Keep Drills Simple and Age Appropriate

Drill procedures should be simple and easy to follow. A well-understood plan that is easy to follow will lead to a more effective response. Remember that it is important to tailor the drills to be age-appropriate, balancing the need for preparedness with sensitivity to the students’ developmental stage. Safe and Sound Schools offers guidance on understanding students’ development levels, which can help craft an age-appropriate drill procedure.

Offer Multiple Strategies/Scenarios

It is important to note that students and staff may not always be in their classrooms or behind closed doors during their busy school days. Remember, during an active threat situation, the natural human reaction is to be startled, feel fear and anxiety, and even experience initial disbelief and denial. Knowing your options provides the means to regain your composure, recall at least some of what you have learned, and commit to action.
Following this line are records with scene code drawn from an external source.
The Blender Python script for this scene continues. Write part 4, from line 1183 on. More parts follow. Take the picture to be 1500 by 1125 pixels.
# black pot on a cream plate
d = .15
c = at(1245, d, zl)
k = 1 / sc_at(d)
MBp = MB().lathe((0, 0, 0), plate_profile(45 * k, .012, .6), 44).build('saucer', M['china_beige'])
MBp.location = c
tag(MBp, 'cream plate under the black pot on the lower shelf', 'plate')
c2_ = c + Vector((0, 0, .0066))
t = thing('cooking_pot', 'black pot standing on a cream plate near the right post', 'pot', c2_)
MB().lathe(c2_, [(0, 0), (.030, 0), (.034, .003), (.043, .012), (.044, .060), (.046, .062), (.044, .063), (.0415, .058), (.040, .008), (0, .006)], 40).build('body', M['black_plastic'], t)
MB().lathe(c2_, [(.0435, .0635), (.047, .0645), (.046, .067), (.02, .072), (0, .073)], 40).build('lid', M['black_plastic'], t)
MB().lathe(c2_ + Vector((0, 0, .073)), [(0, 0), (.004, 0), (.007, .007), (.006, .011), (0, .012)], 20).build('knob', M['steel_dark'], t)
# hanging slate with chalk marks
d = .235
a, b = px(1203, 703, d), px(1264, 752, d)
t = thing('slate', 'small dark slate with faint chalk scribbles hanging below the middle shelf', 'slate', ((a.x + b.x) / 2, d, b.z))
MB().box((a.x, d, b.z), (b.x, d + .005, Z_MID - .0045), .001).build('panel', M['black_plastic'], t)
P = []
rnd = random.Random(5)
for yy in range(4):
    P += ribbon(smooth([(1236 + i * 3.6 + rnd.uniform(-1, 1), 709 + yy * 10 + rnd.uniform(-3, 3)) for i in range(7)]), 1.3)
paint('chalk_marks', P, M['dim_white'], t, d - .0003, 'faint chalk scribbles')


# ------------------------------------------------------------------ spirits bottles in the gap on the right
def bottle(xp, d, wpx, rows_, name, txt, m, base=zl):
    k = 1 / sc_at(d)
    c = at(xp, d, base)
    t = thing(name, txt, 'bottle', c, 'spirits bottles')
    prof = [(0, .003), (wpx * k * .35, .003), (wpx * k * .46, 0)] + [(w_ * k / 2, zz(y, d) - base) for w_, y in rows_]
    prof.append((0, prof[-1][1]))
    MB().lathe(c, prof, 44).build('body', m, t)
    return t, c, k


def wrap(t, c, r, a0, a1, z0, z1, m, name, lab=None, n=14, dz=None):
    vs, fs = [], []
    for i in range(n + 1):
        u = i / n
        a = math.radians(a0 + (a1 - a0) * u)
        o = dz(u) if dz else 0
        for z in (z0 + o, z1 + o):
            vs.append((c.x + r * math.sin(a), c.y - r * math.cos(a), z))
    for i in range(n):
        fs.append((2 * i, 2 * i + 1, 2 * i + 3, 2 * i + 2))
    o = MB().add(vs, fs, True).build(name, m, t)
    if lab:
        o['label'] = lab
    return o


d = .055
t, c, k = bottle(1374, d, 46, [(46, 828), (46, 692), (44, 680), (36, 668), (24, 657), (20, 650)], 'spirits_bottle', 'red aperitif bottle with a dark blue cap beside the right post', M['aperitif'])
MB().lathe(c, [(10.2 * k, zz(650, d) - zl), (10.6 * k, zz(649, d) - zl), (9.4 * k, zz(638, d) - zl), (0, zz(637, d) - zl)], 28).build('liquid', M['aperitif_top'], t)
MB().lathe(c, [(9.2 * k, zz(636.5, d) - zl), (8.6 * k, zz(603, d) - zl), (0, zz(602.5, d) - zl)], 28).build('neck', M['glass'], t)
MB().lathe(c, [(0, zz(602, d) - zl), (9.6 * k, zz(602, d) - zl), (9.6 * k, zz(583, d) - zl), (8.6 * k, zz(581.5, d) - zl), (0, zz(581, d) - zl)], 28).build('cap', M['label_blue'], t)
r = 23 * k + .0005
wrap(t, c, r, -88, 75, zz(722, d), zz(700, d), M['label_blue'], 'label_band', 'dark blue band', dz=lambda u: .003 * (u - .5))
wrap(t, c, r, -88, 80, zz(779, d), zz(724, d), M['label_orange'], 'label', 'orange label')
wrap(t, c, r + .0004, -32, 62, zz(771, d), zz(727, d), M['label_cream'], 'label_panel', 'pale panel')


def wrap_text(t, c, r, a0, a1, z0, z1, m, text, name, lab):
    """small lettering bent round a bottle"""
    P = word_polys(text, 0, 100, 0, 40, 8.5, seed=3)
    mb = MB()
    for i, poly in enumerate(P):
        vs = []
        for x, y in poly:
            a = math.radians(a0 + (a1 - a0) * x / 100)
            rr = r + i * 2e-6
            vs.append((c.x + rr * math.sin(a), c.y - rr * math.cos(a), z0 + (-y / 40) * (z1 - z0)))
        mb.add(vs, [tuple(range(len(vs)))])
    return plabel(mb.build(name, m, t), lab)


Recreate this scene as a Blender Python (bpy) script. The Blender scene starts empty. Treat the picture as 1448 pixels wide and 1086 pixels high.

There are four consistent basic options that you can utilize: shelter, evade, defend, and care. During an active threat situation, individuals rarely have all the information they need to make a fully informed decision about which option is best. While they should follow the plan and any instructions given during an incident, they often must rely on their judgment to decide which option will best protect lives.

Therefore, it is necessary to teach them additional strategies beyond just sheltering in a classroom. For instance, they should be taught what to do when an active threat arises in other areas of the school, such as bathrooms, cafeterias, or hallways. In addition, during a lockdown drill at an elementary school, staff and students should be given scenarios for recess so they can learn how to leave school grounds safely.

Based on the information that the students and staff have, evacuation strategies should be drilled as one of the option-based strategies. Ensuring that students and staff know how to evacuate in an active threat situation, where the reunification points are, and what to do once reaching a unification point empowers students in an active threat situation.

Make It an Educational Experience

Transform drills into educational opportunities by discussing the importance of preparedness, the rationale behind each action (like shutting off lights, staying quiet and out of view, and responding to law enforcement), and everyone’s responsibility to maintain a secure environment.